It is sometimes the strangest thing in the world to work on a great piece of music. Outside of the work, life goes on, laundry is washed and folded (eventually), bills are paid, children are dropped at daycare. But while the trappings of normal life continue, an amazing work of art is gradually but insistently taking hold of your inner ear. My quartet is learning the A major minor Op. 132 string quartet by Beethoven right now. When we were deciding to play the whole cycle, this was the piece that I considered the most in my vote about whether we were ready. It was the last of the late quartets for us to learn. In high school, I had a madcap romantic fling with the slow movement (the so-called Heiliger Dankgesang–“Holy Song of Thanksgiving by a Convalescent to the Divinity, in the Lydian Mode”), learning it really quickly at a summer camp. I was completely awestruck. It was so beautiful, so pure, but not child-like. It described true life but wasn’t scared to remain innocent. The existence of this music made me feel like I needed to become a musician.

When he wrote Op. 132, Beethoven had just recovered from an illness (they think maybe hepatitis), and he was thankful to the point of creative inspiration. The slow movement starts with a very slow chorale (a churchy, baroque-y hymn tune), and alternates with a brighter, more active bit that he marks mit neue kraft (”with new strength”). Every time the chorale returns, it has more going on around it.  By the third statement of the chorale, a poignant melody emerges over it and builds to an almost overwhelming climactic moment. And then, more than twenty minutes into the movement, he ends the piece on a long F chord.  But, since he’s been writing in C major all along, it feels like when they sing “A-men” at the end of a hymn in church, but without the “-men” part. The piece literally ends without ending, with no tonal resolution (no doubt why he said the movement is in the “lydian mode”).

The last couple of days, while I write emails, while I drive to work, there are a few measures of the piece that won’t leave my head.  It’s nothing new for things to get lodged there, although they are not always welcome.  But this works.  The piece is about thankfulness–the hardest thing (just ask Conan). It is profound, but remarkably pedestrian.  In a good way.  Like being thankful is kind of about the normal stuff.  Thanks for the toilet paper. Thanks for the cloudy, overcast day.  He never heard the piece outside of his own head, which means that his experience of this work was like this, too.  He wrote it, but even so.  Just to hear a performance of the work, he’d have to keep playing it to himself.  As he walked, as he ate, as he read.  I wonder if this piece gave him comfort, too.

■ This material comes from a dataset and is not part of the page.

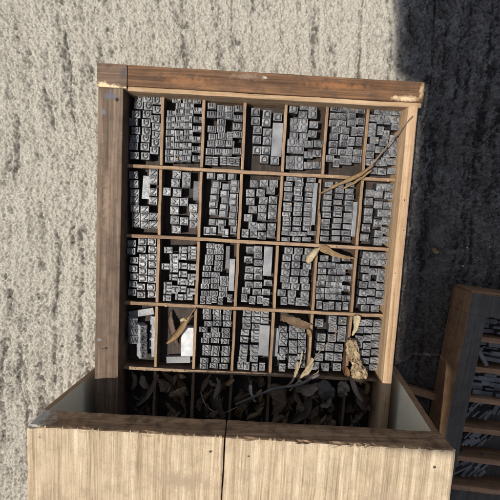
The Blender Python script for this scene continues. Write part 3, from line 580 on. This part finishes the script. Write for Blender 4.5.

Beethoven lived what he wrote. He was the real deal. His life was a stormy, dramatic mess, with some kind of very palpable struggle with his God. What we hear in his music is completely devoid of emotional meddling.  He meddles with everything else to make sure that the emotions are accurate. How do you express thanks in music without words, and without sounding like a total cheeseball? He figured it out, and I’m glad to have it as the soundtrack to my life, at least until we start working on something else.